» Instructions for the task:
Repeat all of the data precisely.

» Data extract:

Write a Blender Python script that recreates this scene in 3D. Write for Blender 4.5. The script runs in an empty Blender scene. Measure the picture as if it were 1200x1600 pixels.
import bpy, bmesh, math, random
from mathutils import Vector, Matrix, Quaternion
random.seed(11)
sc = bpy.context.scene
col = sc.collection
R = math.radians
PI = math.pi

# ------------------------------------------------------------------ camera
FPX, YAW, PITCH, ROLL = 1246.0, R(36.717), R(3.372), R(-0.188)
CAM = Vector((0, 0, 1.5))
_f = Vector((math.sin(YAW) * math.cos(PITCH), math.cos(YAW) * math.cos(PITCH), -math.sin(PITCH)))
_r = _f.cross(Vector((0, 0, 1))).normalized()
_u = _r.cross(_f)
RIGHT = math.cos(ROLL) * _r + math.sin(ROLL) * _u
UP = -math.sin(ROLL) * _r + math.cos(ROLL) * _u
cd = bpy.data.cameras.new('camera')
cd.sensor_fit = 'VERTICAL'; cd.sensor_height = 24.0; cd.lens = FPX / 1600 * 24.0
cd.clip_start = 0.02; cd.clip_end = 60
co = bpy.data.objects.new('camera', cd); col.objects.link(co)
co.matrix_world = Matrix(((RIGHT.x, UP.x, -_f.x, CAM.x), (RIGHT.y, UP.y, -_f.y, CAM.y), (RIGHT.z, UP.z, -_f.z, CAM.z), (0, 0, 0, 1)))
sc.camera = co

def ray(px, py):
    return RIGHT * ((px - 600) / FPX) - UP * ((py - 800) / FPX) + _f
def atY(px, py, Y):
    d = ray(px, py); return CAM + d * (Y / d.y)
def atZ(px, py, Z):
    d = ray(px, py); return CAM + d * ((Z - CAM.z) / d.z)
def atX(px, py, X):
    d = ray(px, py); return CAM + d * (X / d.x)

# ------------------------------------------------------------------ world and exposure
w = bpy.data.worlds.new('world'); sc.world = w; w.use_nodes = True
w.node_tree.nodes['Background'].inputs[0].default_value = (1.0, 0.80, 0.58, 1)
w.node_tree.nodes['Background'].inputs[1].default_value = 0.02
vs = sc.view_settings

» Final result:
Write a Blender Python script that recreates this scene in 3D. Write for Blender 4.5. The script runs in an empty Blender scene. Measure the picture as if it were 1200x1600 pixels.
import bpy, bmesh, math, random
from mathutils import Vector, Matrix, Quaternion
random.seed(11)
sc = bpy.context.scene
col = sc.collection
R = math.radians
PI = math.pi

# ------------------------------------------------------------------ camera
FPX, YAW, PITCH, ROLL = 1246.0, R(36.717), R(3.372), R(-0.188)
CAM = Vector((0, 0, 1.5))
_f = Vector((math.sin(YAW) * math.cos(PITCH), math.cos(YAW) * math.cos(PITCH), -math.sin(PITCH)))
_r = _f.cross(Vector((0, 0, 1))).normalized()
_u = _r.cross(_f)
RIGHT = math.cos(ROLL) * _r + math.sin(ROLL) * _u
UP = -math.sin(ROLL) * _r + math.cos(ROLL) * _u
cd = bpy.data.cameras.new('camera')
cd.sensor_fit = 'VERTICAL'; cd.sensor_height = 24.0; cd.lens = FPX / 1600 * 24.0
cd.clip_start = 0.02; cd.clip_end = 60
co = bpy.data.objects.new('camera', cd); col.objects.link(co)
co.matrix_world = Matrix(((RIGHT.x, UP.x, -_f.x, CAM.x), (RIGHT.y, UP.y, -_f.y, CAM.y), (RIGHT.z, UP.z, -_f.z, CAM.z), (0, 0, 0, 1)))
sc.camera = co

def ray(px, py):
    return RIGHT * ((px - 600) / FPX) - UP * ((py - 800) / FPX) + _f
def atY(px, py, Y):
    d = ray(px, py); return CAM + d * (Y / d.y)
def atZ(px, py, Z):
    d = ray(px, py); return CAM + d * ((Z - CAM.z) / d.z)
def atX(px, py, X):
    d = ray(px, py); return CAM + d * (X / d.x)

# ------------------------------------------------------------------ world and exposure
w = bpy.data.worlds.new('world'); sc.world = w; w.use_nodes = True
w.node_tree.nodes['Background'].inputs[0].default_value = (1.0, 0.80, 0.58, 1)
w.node_tree.nodes['Background'].inputs[1].default_value = 0.02
vs = sc.view_settings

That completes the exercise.